(Challenge) Everything from the first line to the line containing "S.view_settings.gamma = 1;" is to be repeated exactly; nothing past it.

(Supplied information)

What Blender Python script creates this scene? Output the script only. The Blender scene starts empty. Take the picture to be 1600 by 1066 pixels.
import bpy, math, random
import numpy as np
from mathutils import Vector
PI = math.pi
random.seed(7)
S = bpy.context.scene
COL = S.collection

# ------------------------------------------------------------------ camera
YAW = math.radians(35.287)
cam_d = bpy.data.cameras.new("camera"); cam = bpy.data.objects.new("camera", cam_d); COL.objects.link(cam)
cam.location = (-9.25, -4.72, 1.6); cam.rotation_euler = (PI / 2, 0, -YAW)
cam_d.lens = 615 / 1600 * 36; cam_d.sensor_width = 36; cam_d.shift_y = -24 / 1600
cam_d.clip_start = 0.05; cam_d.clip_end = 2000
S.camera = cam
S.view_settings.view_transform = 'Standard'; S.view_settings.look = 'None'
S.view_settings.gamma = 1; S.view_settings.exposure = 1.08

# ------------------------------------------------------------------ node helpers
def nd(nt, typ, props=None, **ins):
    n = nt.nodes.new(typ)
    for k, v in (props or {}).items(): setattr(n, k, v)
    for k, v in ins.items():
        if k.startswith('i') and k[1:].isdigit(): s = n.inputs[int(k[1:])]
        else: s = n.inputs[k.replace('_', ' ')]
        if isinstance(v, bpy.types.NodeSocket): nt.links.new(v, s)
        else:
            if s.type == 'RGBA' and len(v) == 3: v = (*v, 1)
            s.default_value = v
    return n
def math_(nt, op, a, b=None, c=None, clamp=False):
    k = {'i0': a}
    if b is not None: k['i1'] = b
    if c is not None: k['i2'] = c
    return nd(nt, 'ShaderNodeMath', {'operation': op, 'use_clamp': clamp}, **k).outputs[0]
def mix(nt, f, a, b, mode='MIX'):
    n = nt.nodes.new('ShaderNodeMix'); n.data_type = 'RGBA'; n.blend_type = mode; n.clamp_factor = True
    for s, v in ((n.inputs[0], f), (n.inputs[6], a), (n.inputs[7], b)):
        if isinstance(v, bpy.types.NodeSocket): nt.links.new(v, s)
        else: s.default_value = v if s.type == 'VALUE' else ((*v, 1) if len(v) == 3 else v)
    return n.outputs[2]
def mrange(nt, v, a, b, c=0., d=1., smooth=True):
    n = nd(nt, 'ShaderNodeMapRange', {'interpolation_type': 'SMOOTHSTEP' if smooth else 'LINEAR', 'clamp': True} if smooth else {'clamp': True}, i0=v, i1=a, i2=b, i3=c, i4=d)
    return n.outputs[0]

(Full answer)
What Blender Python script creates this scene? Output the script only. The Blender scene starts empty. Take the picture to be 1600 by 1066 pixels.
import bpy, math, random
import numpy as np
from mathutils import Vector
PI = math.pi
random.seed(7)
S = bpy.context.scene
COL = S.collection

# ------------------------------------------------------------------ camera
YAW = math.radians(35.287)
cam_d = bpy.data.cameras.new("camera"); cam = bpy.data.objects.new("camera", cam_d); COL.objects.link(cam)
cam.location = (-9.25, -4.72, 1.6); cam.rotation_euler = (PI / 2, 0, -YAW)
cam_d.lens = 615 / 1600 * 36; cam_d.sensor_width = 36; cam_d.shift_y = -24 / 1600
cam_d.clip_start = 0.05; cam_d.clip_end = 2000
S.camera = cam
S.view_settings.view_transform = 'Standard'; S.view_settings.look = 'None'
S.view_settings.gamma = 1; S.view_settings.exposure = 1.08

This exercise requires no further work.